Brown/Green/Red: These are all the same technical difficulty - as hard as possible. Small, technical features in the most technical terrain. Navigation will be primary off trail, with as few large features nearby as possible. Expect tremendous route choice. If we are nice, Brown may be a little less steep than Green or Red.

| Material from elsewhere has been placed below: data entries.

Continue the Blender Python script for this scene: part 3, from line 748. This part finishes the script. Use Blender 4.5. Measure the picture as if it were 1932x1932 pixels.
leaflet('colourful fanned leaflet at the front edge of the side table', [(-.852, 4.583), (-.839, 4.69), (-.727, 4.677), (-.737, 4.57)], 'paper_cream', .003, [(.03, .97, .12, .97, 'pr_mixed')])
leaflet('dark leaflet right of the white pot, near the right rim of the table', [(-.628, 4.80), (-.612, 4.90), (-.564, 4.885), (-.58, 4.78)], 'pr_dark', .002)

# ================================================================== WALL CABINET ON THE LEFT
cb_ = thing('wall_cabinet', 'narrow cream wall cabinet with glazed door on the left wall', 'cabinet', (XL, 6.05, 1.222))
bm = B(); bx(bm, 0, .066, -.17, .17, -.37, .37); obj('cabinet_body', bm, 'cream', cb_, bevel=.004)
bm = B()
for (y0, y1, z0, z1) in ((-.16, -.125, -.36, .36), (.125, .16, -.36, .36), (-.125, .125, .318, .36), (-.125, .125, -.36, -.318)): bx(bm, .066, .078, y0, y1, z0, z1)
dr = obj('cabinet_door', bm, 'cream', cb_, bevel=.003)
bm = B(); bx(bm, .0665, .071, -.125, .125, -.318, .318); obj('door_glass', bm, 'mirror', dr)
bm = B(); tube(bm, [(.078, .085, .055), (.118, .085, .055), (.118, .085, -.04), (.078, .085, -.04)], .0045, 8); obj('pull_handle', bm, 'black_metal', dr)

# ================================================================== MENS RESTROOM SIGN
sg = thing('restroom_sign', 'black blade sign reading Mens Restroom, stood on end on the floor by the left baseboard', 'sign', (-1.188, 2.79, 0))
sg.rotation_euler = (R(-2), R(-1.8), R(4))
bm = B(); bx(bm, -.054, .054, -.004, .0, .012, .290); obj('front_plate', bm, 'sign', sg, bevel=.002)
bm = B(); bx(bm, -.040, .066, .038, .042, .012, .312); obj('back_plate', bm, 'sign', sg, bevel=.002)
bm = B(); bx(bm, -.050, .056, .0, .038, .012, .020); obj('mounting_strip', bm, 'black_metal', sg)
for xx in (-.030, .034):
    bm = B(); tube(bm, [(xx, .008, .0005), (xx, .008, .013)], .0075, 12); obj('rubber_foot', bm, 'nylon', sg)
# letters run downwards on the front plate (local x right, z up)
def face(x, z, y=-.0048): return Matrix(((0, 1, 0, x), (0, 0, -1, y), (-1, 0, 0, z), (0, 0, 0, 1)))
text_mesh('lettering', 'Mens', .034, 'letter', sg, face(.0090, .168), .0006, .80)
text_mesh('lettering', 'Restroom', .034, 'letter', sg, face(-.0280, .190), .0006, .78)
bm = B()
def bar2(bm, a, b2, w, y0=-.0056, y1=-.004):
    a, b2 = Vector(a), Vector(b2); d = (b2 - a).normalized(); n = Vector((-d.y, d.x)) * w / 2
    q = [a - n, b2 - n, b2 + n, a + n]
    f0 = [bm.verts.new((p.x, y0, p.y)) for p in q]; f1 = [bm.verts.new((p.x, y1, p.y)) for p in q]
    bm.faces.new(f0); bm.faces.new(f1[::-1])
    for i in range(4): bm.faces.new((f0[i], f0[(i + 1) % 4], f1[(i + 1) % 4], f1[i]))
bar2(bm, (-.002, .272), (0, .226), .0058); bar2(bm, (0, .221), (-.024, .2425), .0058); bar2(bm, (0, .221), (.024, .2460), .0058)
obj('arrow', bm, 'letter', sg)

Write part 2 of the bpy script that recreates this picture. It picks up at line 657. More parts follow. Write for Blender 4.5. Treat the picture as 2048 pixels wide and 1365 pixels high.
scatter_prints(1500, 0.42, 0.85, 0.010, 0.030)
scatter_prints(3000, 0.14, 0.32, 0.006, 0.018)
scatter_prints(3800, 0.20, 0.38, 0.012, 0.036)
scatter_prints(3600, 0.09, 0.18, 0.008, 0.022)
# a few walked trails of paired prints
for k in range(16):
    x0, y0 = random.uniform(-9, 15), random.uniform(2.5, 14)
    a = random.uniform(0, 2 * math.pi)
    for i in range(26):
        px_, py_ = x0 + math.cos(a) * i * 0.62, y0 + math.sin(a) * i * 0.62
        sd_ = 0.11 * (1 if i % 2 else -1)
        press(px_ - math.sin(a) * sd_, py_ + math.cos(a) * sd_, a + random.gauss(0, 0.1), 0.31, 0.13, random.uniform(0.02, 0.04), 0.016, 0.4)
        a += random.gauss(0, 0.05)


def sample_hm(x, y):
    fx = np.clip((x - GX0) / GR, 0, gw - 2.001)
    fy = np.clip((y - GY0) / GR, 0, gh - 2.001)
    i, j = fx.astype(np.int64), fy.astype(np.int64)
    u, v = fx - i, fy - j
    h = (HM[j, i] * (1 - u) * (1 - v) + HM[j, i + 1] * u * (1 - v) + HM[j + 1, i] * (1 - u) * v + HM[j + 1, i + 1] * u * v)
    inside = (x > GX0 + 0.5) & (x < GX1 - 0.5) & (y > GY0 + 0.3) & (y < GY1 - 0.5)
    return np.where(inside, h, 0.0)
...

Brown: 3-5 miles, takes 90-150 minutes walking
Green: 4-6 miles, takes 120-180 minutes walking
Red: 5-8 miles, takes most of 180 minutes walking assuming you don't make any mistakes. Honestly it make take nearly 180 minutes running if you aren't clean - that happens all of the time!
Score Orienteering
We sometimes offer score courses - these will have a range of difficulties, from white through yellow through orange through brown/green/red. If you new and aren't sure what to go for, you can ask anyone at the registration area and they will help. Generally, the easier/closer points are worth fewer points. For most of our score o events, the points are the tens column - eg, 35 is worth 30, 78 is worth 70. We usually have an overtime penalty, generally of a middle checkpoint in value (50 or 60 points), and that's per partial minute - for example, arrive two seconds over, lose 50 points, arrive 72 seconds over, lose 100 points. Try to maximize your points by having options so you can bail or add points depending on how you are doing. You'll know it's a score o course if there are no lines connecting the circles, and if the circles have a control code (eg, 56) next to them rather than a sequence (1, 2, 3, etc).